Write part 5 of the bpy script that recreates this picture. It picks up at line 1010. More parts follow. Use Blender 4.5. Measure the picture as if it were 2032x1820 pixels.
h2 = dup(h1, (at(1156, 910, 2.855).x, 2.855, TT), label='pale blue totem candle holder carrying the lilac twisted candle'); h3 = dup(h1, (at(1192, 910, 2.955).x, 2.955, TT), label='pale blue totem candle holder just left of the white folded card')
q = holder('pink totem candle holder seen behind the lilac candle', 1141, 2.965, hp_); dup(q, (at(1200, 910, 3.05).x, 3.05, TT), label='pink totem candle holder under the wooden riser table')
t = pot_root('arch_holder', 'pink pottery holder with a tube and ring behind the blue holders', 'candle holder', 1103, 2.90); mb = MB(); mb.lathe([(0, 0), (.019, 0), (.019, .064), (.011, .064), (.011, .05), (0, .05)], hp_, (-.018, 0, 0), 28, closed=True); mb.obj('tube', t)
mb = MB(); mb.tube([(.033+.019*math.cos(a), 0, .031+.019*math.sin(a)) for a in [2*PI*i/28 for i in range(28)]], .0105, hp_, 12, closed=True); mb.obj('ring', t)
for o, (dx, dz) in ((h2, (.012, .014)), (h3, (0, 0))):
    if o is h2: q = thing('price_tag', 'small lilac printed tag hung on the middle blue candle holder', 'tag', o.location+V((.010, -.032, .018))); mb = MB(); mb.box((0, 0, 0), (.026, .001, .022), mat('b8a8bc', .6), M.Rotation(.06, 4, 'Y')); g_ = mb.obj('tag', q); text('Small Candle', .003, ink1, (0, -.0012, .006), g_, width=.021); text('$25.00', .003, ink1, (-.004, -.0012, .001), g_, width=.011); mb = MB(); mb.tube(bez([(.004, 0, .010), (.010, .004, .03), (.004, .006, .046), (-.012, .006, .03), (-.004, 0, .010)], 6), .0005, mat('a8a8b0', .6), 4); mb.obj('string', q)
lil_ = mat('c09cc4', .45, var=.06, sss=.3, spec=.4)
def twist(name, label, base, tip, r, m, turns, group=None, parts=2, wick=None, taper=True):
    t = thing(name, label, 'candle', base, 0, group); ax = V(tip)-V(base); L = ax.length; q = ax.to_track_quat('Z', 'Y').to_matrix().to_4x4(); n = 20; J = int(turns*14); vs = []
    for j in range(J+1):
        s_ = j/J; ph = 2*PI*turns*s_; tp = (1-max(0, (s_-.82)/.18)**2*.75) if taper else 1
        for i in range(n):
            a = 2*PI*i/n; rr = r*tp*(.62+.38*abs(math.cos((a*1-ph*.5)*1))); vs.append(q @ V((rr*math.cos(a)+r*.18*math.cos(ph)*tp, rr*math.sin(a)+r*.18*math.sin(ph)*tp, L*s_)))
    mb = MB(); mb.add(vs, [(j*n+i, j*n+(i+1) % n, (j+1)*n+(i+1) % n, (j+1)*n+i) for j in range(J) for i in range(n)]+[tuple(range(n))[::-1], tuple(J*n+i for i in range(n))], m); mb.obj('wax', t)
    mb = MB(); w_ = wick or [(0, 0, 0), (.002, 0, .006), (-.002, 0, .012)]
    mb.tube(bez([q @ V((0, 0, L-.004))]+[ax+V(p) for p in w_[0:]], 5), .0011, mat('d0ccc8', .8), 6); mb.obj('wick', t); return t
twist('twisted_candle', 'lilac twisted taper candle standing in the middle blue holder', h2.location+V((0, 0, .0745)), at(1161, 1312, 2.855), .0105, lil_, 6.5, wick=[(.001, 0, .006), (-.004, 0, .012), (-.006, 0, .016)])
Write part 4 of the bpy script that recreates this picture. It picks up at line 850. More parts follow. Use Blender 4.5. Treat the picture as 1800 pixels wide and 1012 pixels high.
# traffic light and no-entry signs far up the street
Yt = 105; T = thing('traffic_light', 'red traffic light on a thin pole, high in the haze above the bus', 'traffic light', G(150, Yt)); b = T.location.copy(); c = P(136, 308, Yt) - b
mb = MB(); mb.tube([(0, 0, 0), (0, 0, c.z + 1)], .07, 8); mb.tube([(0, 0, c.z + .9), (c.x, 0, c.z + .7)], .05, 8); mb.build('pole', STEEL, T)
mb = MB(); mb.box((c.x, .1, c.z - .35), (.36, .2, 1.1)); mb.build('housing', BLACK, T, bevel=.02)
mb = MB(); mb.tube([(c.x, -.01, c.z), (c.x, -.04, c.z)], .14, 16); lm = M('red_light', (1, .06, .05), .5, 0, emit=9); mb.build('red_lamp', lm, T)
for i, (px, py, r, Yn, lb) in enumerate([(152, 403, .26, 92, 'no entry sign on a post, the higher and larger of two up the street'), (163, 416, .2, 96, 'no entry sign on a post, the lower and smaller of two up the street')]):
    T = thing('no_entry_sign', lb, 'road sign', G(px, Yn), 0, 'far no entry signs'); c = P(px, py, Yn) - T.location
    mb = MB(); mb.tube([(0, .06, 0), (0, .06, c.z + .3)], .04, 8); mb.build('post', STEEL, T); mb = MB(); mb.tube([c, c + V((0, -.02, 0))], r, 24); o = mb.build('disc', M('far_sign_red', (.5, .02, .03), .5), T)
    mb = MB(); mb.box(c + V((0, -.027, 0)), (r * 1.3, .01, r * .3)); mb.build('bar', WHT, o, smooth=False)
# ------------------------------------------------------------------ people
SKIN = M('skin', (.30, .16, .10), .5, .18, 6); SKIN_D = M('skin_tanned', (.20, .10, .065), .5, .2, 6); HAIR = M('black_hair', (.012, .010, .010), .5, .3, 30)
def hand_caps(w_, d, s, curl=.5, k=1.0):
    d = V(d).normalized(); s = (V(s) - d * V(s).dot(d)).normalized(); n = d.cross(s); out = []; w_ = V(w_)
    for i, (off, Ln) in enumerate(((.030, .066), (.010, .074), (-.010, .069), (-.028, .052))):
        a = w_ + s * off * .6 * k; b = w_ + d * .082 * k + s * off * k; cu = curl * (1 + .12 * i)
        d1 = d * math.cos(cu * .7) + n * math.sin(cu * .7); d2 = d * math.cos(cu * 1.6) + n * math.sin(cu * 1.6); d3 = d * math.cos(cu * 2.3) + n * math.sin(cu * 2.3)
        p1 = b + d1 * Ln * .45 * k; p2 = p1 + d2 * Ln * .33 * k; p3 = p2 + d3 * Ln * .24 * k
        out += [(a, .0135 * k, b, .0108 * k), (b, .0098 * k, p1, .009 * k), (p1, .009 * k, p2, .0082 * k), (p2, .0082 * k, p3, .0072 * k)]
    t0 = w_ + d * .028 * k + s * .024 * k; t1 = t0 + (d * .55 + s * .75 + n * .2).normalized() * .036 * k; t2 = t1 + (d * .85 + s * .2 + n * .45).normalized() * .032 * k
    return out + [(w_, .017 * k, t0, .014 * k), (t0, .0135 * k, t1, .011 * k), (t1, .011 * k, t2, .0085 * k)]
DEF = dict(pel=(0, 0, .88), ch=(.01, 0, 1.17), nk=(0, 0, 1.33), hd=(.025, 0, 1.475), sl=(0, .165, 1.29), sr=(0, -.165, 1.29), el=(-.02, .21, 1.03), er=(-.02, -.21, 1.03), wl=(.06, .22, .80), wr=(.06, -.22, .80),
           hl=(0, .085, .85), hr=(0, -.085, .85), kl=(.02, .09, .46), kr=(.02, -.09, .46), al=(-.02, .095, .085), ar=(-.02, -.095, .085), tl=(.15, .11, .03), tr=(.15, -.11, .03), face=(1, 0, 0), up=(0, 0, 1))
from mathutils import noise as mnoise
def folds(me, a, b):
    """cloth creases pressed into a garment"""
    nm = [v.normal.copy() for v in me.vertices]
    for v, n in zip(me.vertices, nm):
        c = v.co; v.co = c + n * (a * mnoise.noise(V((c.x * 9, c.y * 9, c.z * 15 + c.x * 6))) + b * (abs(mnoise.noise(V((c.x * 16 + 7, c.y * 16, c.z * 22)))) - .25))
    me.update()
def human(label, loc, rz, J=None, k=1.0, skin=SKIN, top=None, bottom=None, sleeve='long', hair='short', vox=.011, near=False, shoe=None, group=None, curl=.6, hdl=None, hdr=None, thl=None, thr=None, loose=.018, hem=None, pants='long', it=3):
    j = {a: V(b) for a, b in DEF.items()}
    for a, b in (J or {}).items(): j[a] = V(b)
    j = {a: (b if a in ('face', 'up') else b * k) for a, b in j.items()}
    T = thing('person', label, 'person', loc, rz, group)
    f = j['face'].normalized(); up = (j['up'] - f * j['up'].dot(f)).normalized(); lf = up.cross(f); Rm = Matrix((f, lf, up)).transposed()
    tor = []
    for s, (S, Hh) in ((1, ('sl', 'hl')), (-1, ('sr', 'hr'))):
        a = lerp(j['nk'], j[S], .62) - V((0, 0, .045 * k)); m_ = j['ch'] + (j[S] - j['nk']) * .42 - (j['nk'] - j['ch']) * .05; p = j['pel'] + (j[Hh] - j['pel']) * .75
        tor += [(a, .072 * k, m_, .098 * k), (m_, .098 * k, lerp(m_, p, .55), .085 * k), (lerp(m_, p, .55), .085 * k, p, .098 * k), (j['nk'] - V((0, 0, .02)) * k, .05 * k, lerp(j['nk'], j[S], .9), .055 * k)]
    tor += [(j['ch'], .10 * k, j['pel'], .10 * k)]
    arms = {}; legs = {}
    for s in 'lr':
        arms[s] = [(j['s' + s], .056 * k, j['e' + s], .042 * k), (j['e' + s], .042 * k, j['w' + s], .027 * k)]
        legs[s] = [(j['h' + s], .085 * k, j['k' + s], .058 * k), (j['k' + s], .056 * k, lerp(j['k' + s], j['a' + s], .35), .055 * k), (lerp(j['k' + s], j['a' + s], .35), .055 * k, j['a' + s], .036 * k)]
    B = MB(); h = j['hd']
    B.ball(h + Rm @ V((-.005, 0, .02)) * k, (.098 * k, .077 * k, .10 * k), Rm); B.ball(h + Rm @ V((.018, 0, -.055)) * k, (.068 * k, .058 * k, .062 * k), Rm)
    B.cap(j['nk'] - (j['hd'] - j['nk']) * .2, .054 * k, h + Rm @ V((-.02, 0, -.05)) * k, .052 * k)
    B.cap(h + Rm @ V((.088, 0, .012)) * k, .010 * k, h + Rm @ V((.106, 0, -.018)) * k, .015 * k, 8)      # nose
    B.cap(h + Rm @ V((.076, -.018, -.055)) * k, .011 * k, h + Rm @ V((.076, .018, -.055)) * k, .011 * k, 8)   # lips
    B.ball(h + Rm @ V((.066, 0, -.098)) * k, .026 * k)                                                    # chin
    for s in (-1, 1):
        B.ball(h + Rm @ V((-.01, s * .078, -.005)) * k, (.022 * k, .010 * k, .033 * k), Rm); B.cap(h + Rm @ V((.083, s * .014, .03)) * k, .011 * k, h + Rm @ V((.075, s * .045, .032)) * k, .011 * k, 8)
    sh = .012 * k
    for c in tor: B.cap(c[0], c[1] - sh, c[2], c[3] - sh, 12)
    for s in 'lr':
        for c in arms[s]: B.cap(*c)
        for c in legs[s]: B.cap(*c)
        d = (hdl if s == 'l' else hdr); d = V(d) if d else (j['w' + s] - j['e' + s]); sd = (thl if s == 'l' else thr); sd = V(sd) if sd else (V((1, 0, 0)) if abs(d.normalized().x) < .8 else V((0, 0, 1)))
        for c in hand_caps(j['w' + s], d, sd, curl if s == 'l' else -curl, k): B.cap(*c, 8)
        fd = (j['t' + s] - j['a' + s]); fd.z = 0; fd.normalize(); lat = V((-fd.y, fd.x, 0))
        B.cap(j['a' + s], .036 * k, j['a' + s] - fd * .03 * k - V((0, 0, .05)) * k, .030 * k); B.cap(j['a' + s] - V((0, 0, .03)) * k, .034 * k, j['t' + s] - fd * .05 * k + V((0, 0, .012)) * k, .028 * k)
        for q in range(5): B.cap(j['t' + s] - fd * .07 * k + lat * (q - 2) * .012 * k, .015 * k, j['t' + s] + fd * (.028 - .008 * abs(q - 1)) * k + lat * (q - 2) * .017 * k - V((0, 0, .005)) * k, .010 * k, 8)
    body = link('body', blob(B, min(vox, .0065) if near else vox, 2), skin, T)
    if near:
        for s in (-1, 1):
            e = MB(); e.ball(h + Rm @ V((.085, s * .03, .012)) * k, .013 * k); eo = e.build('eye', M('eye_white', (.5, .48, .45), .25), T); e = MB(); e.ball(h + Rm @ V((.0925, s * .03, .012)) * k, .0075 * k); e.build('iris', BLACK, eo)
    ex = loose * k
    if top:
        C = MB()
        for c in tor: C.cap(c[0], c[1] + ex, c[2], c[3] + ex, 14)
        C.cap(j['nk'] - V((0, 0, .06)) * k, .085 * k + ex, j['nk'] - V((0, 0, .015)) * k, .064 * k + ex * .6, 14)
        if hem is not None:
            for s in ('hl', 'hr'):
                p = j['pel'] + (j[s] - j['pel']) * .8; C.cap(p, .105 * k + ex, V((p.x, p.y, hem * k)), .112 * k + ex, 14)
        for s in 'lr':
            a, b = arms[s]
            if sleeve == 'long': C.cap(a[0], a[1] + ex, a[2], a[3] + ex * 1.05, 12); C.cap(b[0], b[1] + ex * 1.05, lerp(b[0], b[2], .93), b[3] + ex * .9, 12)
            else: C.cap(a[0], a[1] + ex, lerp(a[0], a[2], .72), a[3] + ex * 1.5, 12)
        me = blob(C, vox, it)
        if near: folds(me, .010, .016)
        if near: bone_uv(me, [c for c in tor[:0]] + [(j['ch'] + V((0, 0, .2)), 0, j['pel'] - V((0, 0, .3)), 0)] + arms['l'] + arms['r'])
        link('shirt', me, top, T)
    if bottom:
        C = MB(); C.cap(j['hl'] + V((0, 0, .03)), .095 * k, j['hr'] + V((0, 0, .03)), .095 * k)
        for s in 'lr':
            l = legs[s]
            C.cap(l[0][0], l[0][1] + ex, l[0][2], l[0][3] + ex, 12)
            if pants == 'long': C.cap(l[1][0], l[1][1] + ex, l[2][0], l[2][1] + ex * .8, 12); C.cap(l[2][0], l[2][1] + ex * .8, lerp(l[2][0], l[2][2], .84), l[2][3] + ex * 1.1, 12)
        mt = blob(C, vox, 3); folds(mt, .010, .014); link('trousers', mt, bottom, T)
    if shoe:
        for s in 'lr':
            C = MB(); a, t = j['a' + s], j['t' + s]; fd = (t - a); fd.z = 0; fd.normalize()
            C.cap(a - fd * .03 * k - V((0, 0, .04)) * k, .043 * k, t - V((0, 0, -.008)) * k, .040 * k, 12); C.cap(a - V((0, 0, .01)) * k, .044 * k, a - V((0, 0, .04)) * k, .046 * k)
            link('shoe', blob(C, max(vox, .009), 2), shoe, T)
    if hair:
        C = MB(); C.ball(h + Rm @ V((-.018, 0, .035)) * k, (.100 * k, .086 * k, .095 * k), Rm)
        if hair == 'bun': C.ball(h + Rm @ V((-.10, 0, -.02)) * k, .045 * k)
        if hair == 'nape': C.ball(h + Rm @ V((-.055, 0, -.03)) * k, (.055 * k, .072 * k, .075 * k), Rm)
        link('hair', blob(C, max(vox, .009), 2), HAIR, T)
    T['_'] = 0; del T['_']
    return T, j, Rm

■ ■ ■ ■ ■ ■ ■

YOUR TASK
Copy and report every line where the word "Blender" is present.

SOLUTION TO THE EXERCISE
Write part 5 of the bpy script that recreates this picture. It picks up at line 1010. More parts follow. Use Blender 4.5. Measure the picture as if it were 2032x1820 pixels.
Write part 4 of the bpy script that recreates this picture. It picks up at line 850. More parts follow. Use Blender 4.5. Treat the picture as 1800 pixels wide and 1012 pixels high.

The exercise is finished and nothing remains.